Responding Sinn Fein MLA Gerry Kelly said the place to resolve the issues facing Stormont was at the Executive table and described the UUP announcement as a "party political broadcast".

He again stressed that the IRA had gone away.

He said: "The real difficulties are the legacy issues, the Tory cuts and all the other issues facing the Executive.

"He [Mike Nesbitt] is trying to create a crisis and I hope he fails."

Alliance's Stephen Farry said the UUP's "hasty withdrawal" smacked of "political opportunism".

"Alliance has consistently said since the Kevin McGuigan murder that calm was needed from all quarters to prevent Northern Ireland moving deeper into crisis.

"However, the UUP appears to have used it as an opportunity to move into opposition in the run-up to an Assembly election.

"The party currently sits on the Camp Twaddell committee alongside representatives of loyalist paramilitaries, as well as taking part in the Unionist Forum and announcing a graduated response alongside those same representatives.

"They also cannot credibly argue they did not know the Provisional IRA did not cease to exist, showing today's decision is political opportunism rather than anything done out of principle."

He added: "It is clear the UUP does not have the best interests of everyone at heart, when they had no issue joining pan-unionist groupings which included representatives of loyalist paramilitary organisations."

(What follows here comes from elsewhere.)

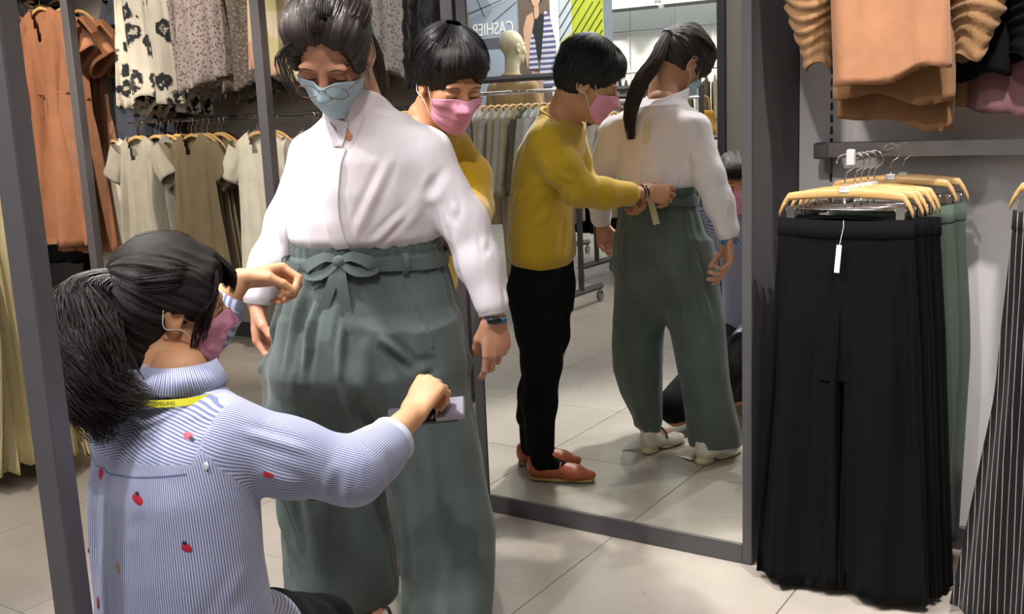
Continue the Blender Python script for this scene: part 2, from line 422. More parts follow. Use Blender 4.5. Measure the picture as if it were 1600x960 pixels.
# ================================================================ smooth bodies: signed distance fields turned into meshes
def v3(p): return np.array(p, dtype=np.float64)
def unit(v): v = v3(v); return v / np.linalg.norm(v)
class Body:
    def __init__(s): s.P = []
    def rc(s, a, b, ra, rb=None, k=.012, mode='u', flat=None):
        """tapered rounded limb from a to b; flat=(axis, factor) squashes it along an axis"""
        a, b = v3(a), v3(b); rb = ra if rb is None else rb
        ab = b - a; L2 = float(ab @ ab) + 1e-12; fx = None
        if flat is not None: fx = (unit(flat[0]), flat[1])
        def fn(X, Y, Z):
            px, py, pz = X - a[0], Y - a[1], Z - a[2]
            t = np.clip((px * ab[0] + py * ab[1] + pz * ab[2]) / L2, 0, 1)
            qx, qy, qz = px - t * ab[0], py - t * ab[1], pz - t * ab[2]
            r = ra + (rb - ra) * t
            if fx is None: return np.sqrt(qx * qx + qy * qy + qz * qz) - r
            n, f = fx; h = qx * n[0] + qy * n[1] + qz * n[2]
            return (np.sqrt(np.maximum(qx * qx + qy * qy + qz * qz - h * h, 0) + (h / f) ** 2) - r) * min(1, f)
        m = max(ra, rb) + k + .006
        s.P.append((fn, np.minimum(a, b) - m, np.maximum(a, b) + m, k, mode)); return s
    def chain(s, pts, rads, k=.012, **kw):
        for i in range(len(pts) - 1): s.rc(pts[i], pts[i + 1], rads[i], rads[i + 1], k, **kw)
        return s
    def ell(s, c, R, rad, k=.012, mode='u'):
        c = v3(c); R = np.eye(3) if R is None else np.asarray(R); r = v3(rad)
        def fn(X, Y, Z):
            x, y, z = X - c[0], Y - c[1], Z - c[2]
            l = [(x * R[0, i] + y * R[1, i] + z * R[2, i]) for i in range(3)]
            k0 = np.sqrt(sum((l[i] / r[i]) ** 2 for i in range(3))); k1 = np.sqrt(sum((l[i] / r[i] ** 2) ** 2 for i in range(3)))
            return k0 * (k0 - 1) / np.maximum(k1, 1e-6)
        m = max(rad) + k + .006
        s.P.append((fn, c - m, c + m, k, mode)); return s
    def loft(s, rows, k=.02, mode='u', fold=None):
        """stacked ellipses: (z, cx, cy, a, b, angle of a in degrees); fold(theta, z) scales the radius"""
        rows = sorted(rows); A = np.array(rows, float)
        zz = np.linspace(A[0, 0], A[-1, 0], 80)
        S = [np.interp(zz, A[:, 0], A[:, j]) for j in range(1, 6)]
        ker = np.array([1, 2, 3, 2, 1.]) / 9
        S = [np.convolve(np.pad(q, 2, mode='edge'), ker, 'valid') for q in S]
        zb, zt = A[0, 0], A[-1, 0]
        def fn(X, Y, Z):
            cx, cy, a, b, an = [np.interp(Z, zz, q) for q in S]
            co, si = np.cos(np.radians(an)), np.sin(np.radians(an))
            x, y = X - cx, Y - cy; u, v = x * co + y * si, -x * si + y * co
            rho = np.sqrt((u / a) ** 2 + (v / b) ** 2) + 1e-6
            if fold is not None: rho = rho / fold(np.arctan2(v / b, u / a), Z)
            g = np.sqrt((u / a ** 2) ** 2 + (v / b ** 2) ** 2) / rho + 1e-6
            d = (rho - 1) / np.minimum(g, 1 / np.minimum(a, b) * 1.0)
            cap = np.maximum(Z - zt, zb - Z)
            return np.where(cap > -.03, np.maximum(d, cap), d)
        m = max(A[:, 3].max(), A[:, 4].max()) * 1.25 + k
        lo = np.array([A[:, 1].min() - m, A[:, 2].min() - m, zb - .02 - k]); hi = np.array([A[:, 1].max() + m, A[:, 2].max() + m, zt + .02 + k])
        s.P.append((fn, lo, hi, k, mode)); return s
    def cut(s, n, p, k=.004):
        """remove everything on the side n of the plane through p"""
        n = unit(n); p = v3(p)
        fn = lambda X, Y, Z: -((X - p[0]) * n[0] + (Y - p[1]) * n[1] + (Z - p[2]) * n[2])
        s.P.append((fn, np.full(3, -99.), np.full(3, 99.), k, 'd')); return s
    def bounds(s):
        lo = np.min([p[1] for p in s.P if p[4] == 'u'], 0); hi = np.max([p[2] for p in s.P if p[4] == 'u'], 0); return lo, hi
    def mesh(s, h, lo=None, hi=None):
        l0, h0 = s.bounds(); lo = l0 - 2 * h if lo is None else np.maximum(v3(lo), l0 - 2 * h); hi = h0 + 2 * h if hi is None else np.minimum(v3(hi), h0 + 2 * h)
        n = np.ceil((hi - lo) / h).astype(int) + 1
        ax = [(lo[i] + h * np.arange(n[i])).astype(np.float32) for i in range(3)]
        val = np.full(n, .2, np.float32)
        for fn, a, b, k, mode in s.P:
            i0 = np.clip(np.floor((a - lo) / h).astype(int), 0, n); i1 = np.clip(np.ceil((b - lo) / h).astype(int) + 1, 0, n)
            if (i1 <= i0).any(): continue
            sl = tuple(slice(i0[i], i1[i]) for i in range(3))
            X = ax[0][sl[0]][:, None, None]; Y = ax[1][sl[1]][None, :, None]; Z = ax[2][sl[2]][None, None, :]
            d = fn(X, Y, Z).astype(np.float32); old = val[sl]
            if mode == 'u':
                e = np.maximum(k - np.abs(old - d), 0) / k; val[sl] = np.minimum(old, d) - e * e * k * .25
            else:
                d = -d; e = np.maximum(k - np.abs(old - d), 0) / k; val[sl] = np.maximum(old, d) + e * e * k * .25
        g = openvdb.FloatGrid(background=.2); g.copyFromArray(val)
        V, Q = g.convertToQuads(isovalue=0.0)
        return V.astype(np.float64) * h + lo, Q[:, ::-1].astype(np.int64)
def vnormals(V, Q):
    a, b, c, d = (V[Q[:, i]] for i in range(4)); fn = np.cross(c - a, d - b); Nn = np.zeros_like(V)
    for i in range(4): np.add.at(Nn, Q[:, i], fn)
    return Nn / np.maximum(np.linalg.norm(Nn, axis=1), 1e-12)[:, None]
def outward(V, Q):
    a, b, c, d = (V[Q[:, i]] for i in range(4)); fn = np.cross(c - a, d - b)
    vol = (fn * (a + b + c + d)).sum()
    return Q if vol > 0 else Q[:, ::-1]
def mesh_body(B, h, **kw):
    V, Q = B.mesh(h, **kw); return V, outward(V, Q)
def join(parts):
    Vs, Qs, o = [], [], 0
    for V, Q in parts: Vs.append(V); Qs.append(Q + o); o += len(V)
    return np.concatenate(Vs), np.concatenate(Qs)
def seg_dist(P, a, b):
    a, b = v3(a), v3(b); ab = b - a; t = np.clip((P - a) @ ab / (ab @ ab), 0, 1); q = P - a - t[:, None] * ab
    return np.linalg.norm(q, axis=1), t
def crease(V, Nn, lines):
    """lines: (point a, point b, width, height) raised or sunk folds"""
    D = np.zeros(len(V))
    for a, b, w, hgt in lines:
        d, t = seg_dist(V, a, b); D += hgt * np.exp(-(d / w) ** 2) * np.sin(np.clip(t * .9 + .05, 0, 1) * PI) ** .5
        D -= hgt * .5 * np.exp(-((d - 1.9 * w) / (w * .8)) ** 2) * (np.sin(np.clip(t, 0, 1) * PI))
    return V + Nn * D[:, None]
def wrinkle(V, Nn, amp, scale, axis=None, stretch=3.0, seed=0):
    """soft noise folds, drawn out along an axis"""
    P = V.copy()
    if axis is not None:
        ax = unit(axis); P = P - ((P @ ax) * (1 - 1 / stretch))[:, None] * ax
    D = vnoise(P, scale, seed) + .5 * vnoise(P, scale * 2.1, seed + 3)
    return V + Nn * (amp * D)[:, None]

# ---- head in its own frame: x to the person's left, y forward, z up
def frame(fwd, up=(0, 0, 1), roll=0):
    f = unit(fwd); l = unit(np.cross(up, f)); u = np.cross(f, l)
    c, s = math.cos(roll), math.sin(roll)
    l, u = l * c + u * s, u * c - l * s
    return np.stack([l, f, u], 1)
def fwd_pitch(h, pitch):
    h = unit((h[0], h[1], 0)); return h * math.cos(pitch) + v3((0, 0, -math.sin(pitch)))
class Head:
    def __init__(s, c, R, sc=1.0): s.c = v3(c); s.R = R; s.s = sc
    def w(s, p): return s.c + s.R @ (v3(p) * s.s)
    def loc(s, V): return ((V - s.c) @ s.R) / s.s
def add_head(B, H):
    E = lambda c, r, k=.012, mode='u': B.ell(H.w(c), H.R, v3(r) * H.s, k, mode)
    E((0, -.012, .032), (.074, .093, .088)); E((0, .030, -.030), (.060, .060, .085), .03); E((0, .036, -.075), (.047, .047, .038), .025)
    E((0, .070, -.096), (.022, .019, .017), .02)
    for s in (-1, 1):
        E((s * .042, .056, -.022), (.022, .024, .022), .02); E((s * .028, .080, .021), (.024, .011, .008), .012)
        E((s * .032, .098, .001), (.017, .014, .012), .012, 'd')
        E((s * .032, .0735, -.001), (.0165, .0145, .0120), .003)
        E((s * .013, .100, -.036), (.009, .010, .008), .006)
        E((s * .073, -.006, -.010), (.010, .019, .031), .006); E((s * .081, -.002, -.010), (.006, .011, .018), .005, 'd')
        E((s * .073, -.002, -.036), (.006, .010, .010), .006)
    B.rc(H.w((0, .086, .012)), H.w((0, .110, -.030)), .008 * H.s, .0125 * H.s, .008)
    E((0, .090, -.060), (.024, .009, .006), .005); E((0, .089, -.069), (.020, .009, .006), .004)
def bvh_of(V, Q):
    from mathutils.bvhtree import BVHTree
    return BVHTree.FromPolygons([tuple(v) for v in V], [tuple(int(i) for i in q) for q in Q])
def hit(bvh, o, d, default=None):
    r = bvh.ray_cast(Vector(o), Vector(d)); return np.array(r[0]) if r[0] is not None else default
def face_pt(bvh, H, x, z, off=.0):
    p = hit(bvh, H.w((x, .25, z)), -H.R[:, 1])
    if p is None: p = H.w((x, .08, z))
    return p + H.R[:, 1] * off
def stroke(bvh, H, pts, w, mat, name, parent, off=.001, flat=.5, n=10):
    P = spline([(x, z, 0) for x, z in pts], n); P3 = [face_pt(bvh, H, a, b, off) for a, b, _ in P]
    ww = [w * (.35 + .65 * math.sin(min(1, (i + .5) / n) * PI) ** .6) for i in range(n)]
    MB().tube(P3, ww, 6, True, flat, up=H.R[:, 1]).build(name, mat, parent, smooth=True)
def face_mask(bvh, H, mat, loop_mat, parent, label=None, open_side=0):
    nu, nv = 41, 25; Rr = np.zeros((nv, nu)); dirs = np.zeros((nv, nu, 3)); org = np.zeros((nv, nu, 3))
    for j in range(nv):
        v = j / (nv - 1)
        for i in range(nu):
            u = i / (nu - 1) * 2 - 1; ph = u * math.radians(66)
            z = (-.004 - .020 * u * u) * (1 - v) + v * (-.112 + .034 * u * u)
            o = v3((0, .015, z)); d = v3((math.sin(ph), math.cos(ph), 0)); org[j, i] = o; dirs[j, i] = d
            p = hit(bvh, H.w(o + d * .3), -(H.R @ d), None)
            Rr[j, i] = .06 if p is None else np.linalg.norm((H.loc(p[None])[0] - o)[:2])
            if v > .80: Rr[j, i] = max(Rr[j, i], Rr[int(.80 * nv), i] * (1 - .28 * (v - .80) / .2))
    hard = Rr.copy()
    for it in range(22):
        S = np.pad(Rr, 1, mode='edge'); Rr = (S[1:-1, :-2] + S[1:-1, 2:] + S[:-2, 1:-1] + S[2:, 1:-1] + 2 * Rr) / 6
        Rr = np.maximum(Rr, hard + .0015)
    vs = np.linspace(0, 1, nv)[:, None]; us = np.linspace(-1, 1, nu)[None]
    pleat = .0022 * ((vs * 3.6) % 1.0) * np.clip((1 - np.abs(us)) * 5, 0, 1) * ((vs > .1) & (vs < .92))
    Rr = Rr + .0035 + pleat + .0015 * np.sin(us * 3 + vs * 4)
    P = org + dirs * Rr[..., None]
    W = np.array([[H.w(P[j, i]) for i in range(nu)] for j in range(nv)]).reshape(-1, 3)
    i, j = np.meshgrid(np.arange(nu - 1), np.arange(nv - 1)); F = np.stack([j * nu + i, j * nu + i + 1, (j + 1) * nu + i + 1, (j + 1) * nu + i], -1).reshape(-1, 4)
    m = link('face_mask', me_from('face_mask', W, F[:, ::-1], mat), parent); tag(m, label)
    so = m.modifiers.new('thick', 'SOLIDIFY'); so.thickness = .0012
    for s, col in ((1, nu - 1), (-1, 0)):
        for top, jj in ((1, 1), (0, nv - 2)):
            a = W[jj * nu + col]; ear = H.w((s * .080, -.022, .014 if top else -.034)); mid = H.w((s * .078, .012, .016 if top else -.038))
            MB().tube(spline([a, mid, ear, H.w((s * .080, -.026, -.006))], 14), .0013, 5).build('ear_loop', loop_mat, m, smooth=True)
    return m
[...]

"The effect of the UUP's actions today will only be to destabilise the process at a time when politicians should be doing all they can to steady things."

TUV leader Jim Allister said the UUP move was a welcome one. He said the announcement was "better late than never" and the focus was now on the DUP.

He added: "If Sinn Fein is permitted to continue in government while the IRA is connected to murder, then it makes a mockery out of Stormont, and leaves it without any credibility.”

The murder of Kevin McGuigan has thrown the powersharing institutions into jeopardy after police said the IRA was involved.

The PSNI said some IRA members were involved in the murder of father-of-nine two weeks ago but that it was not sanctioned at a senior level.

Unionists have threatened to exclude Sinn Fein from the Executive amid the revelations.

However, Sinn Fein leader Gerry Adams said at the weekend that the IRA has "gone away".

In a statement Secretary of State Theresa Villiers said: "This is a matter for the Ulster Unionist Party who take their own decisions.

"The Government remains fully committed to the devolved political institutions and to the implementation of the Stormont House Agreement.

"Over the coming days, I shall be continuing my discussions with the parties about fallout from the murder of Kevin McGuigan."

Irish Foreign Affairs Minister Charlie Flanagan echoed the Secretary of State's comments saying he believed the best interests of the people of Northern Ireland were best served by an "inclusive powersharing Executive".